Address: Via Cairoli
A small 1800’s temple built by G. D. Bragaldi, writer and politician.
Additional notes: The Bragaldi Oratory was erected by Giovanni Damasceno Bragaldi, a writer and politician, in the memory of his son Vincenzo Vittorio, who died at the age of 17 on the 27th May 1817. Bragaldi owned a villa in the country (demolished at the beginning of the1900’s) called the Pantalupa and had the small temple built in its vicinity in an estate at the time called Calamello. Around the temple, a beautiful park was created where the politician-writer often went to visit the tomb of his son.

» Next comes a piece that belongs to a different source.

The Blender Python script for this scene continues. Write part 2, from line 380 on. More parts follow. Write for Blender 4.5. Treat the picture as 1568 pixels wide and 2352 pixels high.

Outside the oratory presents itself in neo-classical style, with Corinthian columns with upper Doric capitals, the interior in imperial style. Designed by architect Filippo Antolini and built by the Gaetano and Antonio Petroncini brothers of Faenza, famous maestros in masonry. The stucco decorations inside are by Ballanti (i Graziani) of Faenza. The façade, facing south, is made up of an atrium supported by two columns. Inside above the door there is the coat of arms of the Bragaldi. The small temple is dedicated to S. Giuseppe and measures 7.50×4 metres. Equally vast is the cemetery, built in crypt style. Three thousand escudos were spent for its construction. It was open for worship on the 15th November 1822, the day of the fifty-ninth birthday of G. D. Bragaldi. The bodies of Vincenzo Vittorio Bragaldi and of Anna Rossetti, his mother, were removed from the public cemetery on the 27th January 1826 and taken to the crypt of the small temple with the permission of Cardinal Antonio Rusconi. Three years later, Giovanni Damasceno Bragaldi was buried there, who died on the 17th February 1829 at the age of 65.During the 1920’s the Bragaldi oratory, today part of the park of villa Centonara , was restored by N. D. Maddalena Gottarelli, who dedicated the temple to the burial ofher ancestors and father.